#### [THE EXERCISE]
Consider the data that follows and state how many lines contain the string "scene", using the number alone.
*** COLLECTED MATERIAL ***
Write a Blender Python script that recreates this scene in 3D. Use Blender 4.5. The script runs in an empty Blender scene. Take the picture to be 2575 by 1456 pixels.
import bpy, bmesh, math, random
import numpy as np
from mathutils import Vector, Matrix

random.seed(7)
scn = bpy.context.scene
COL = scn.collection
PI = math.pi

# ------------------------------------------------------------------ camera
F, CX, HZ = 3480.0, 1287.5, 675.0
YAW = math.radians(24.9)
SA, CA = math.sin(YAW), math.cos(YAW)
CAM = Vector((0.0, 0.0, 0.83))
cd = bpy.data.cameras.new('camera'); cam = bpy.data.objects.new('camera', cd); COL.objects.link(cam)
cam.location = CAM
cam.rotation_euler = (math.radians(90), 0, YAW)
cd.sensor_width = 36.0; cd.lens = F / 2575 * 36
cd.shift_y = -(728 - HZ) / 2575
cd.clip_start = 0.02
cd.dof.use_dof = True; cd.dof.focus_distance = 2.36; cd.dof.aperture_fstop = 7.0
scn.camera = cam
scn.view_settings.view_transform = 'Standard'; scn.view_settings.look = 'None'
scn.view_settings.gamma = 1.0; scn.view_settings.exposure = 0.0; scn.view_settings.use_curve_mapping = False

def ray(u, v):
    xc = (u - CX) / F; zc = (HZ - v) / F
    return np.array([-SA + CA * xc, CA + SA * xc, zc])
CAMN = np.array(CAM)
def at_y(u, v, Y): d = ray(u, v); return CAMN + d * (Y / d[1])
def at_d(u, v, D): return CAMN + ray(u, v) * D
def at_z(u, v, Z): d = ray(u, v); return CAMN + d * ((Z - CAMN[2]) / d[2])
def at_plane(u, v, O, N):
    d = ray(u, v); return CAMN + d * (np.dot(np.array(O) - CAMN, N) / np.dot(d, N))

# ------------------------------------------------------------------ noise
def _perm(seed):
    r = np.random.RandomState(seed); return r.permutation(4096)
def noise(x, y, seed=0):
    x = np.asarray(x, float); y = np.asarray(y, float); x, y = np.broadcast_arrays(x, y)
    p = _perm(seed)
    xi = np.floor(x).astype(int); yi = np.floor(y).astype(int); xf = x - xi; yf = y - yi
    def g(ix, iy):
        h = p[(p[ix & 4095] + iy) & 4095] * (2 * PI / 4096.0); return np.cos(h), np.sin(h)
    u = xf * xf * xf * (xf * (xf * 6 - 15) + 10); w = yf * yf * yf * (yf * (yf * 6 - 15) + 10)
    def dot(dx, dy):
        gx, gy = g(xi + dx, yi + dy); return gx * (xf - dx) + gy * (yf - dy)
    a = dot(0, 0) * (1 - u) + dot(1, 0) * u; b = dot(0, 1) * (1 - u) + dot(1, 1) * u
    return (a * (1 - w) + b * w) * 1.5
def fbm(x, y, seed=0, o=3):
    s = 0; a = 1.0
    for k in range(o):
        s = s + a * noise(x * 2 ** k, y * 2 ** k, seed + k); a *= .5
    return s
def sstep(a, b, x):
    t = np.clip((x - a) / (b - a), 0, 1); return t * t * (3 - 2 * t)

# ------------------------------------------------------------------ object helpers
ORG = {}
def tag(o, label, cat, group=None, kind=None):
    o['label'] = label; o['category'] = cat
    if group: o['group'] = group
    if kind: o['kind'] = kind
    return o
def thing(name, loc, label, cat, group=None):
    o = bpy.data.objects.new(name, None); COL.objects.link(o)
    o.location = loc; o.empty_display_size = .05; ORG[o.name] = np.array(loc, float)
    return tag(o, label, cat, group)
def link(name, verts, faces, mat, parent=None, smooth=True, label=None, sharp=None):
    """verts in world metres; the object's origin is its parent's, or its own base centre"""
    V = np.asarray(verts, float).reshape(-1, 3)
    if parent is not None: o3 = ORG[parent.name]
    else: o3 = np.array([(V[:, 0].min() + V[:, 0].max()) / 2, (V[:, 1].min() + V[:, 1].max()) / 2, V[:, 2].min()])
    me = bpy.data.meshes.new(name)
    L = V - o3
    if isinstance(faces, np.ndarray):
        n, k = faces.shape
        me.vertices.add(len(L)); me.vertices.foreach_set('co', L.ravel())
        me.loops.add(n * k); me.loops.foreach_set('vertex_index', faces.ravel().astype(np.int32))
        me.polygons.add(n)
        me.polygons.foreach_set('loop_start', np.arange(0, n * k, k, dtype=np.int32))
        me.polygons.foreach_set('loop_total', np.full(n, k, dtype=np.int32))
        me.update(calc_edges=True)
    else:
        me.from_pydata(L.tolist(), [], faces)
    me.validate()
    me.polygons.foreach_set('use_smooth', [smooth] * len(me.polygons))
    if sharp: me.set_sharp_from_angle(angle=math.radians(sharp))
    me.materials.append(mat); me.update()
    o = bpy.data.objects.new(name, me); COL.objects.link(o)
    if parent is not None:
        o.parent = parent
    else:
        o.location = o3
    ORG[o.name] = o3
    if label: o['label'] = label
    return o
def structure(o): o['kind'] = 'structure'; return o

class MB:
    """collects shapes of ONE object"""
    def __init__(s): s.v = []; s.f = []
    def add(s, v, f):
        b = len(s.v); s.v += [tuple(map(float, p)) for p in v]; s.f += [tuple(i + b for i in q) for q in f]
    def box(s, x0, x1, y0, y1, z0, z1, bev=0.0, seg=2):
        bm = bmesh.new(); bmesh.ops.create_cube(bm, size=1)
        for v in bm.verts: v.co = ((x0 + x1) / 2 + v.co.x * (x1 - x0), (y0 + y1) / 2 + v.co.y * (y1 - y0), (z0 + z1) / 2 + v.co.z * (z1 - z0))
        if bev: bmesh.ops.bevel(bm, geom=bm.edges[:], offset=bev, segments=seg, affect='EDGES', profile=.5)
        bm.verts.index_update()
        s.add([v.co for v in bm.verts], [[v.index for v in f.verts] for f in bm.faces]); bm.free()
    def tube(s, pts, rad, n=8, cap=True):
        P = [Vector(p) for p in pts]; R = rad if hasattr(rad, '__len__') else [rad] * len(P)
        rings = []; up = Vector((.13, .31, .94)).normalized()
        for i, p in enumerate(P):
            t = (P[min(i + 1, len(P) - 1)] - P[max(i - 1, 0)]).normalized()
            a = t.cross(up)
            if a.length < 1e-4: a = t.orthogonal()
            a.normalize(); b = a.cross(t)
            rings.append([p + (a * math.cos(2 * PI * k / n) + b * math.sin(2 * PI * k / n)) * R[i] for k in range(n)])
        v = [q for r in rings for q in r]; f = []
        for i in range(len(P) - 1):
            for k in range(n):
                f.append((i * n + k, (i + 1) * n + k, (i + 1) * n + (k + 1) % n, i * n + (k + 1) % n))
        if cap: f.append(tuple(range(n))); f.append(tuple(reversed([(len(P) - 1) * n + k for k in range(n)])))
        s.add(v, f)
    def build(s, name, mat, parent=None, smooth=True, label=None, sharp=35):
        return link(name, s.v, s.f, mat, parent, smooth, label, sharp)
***
#### [CORRECT RESULT]
2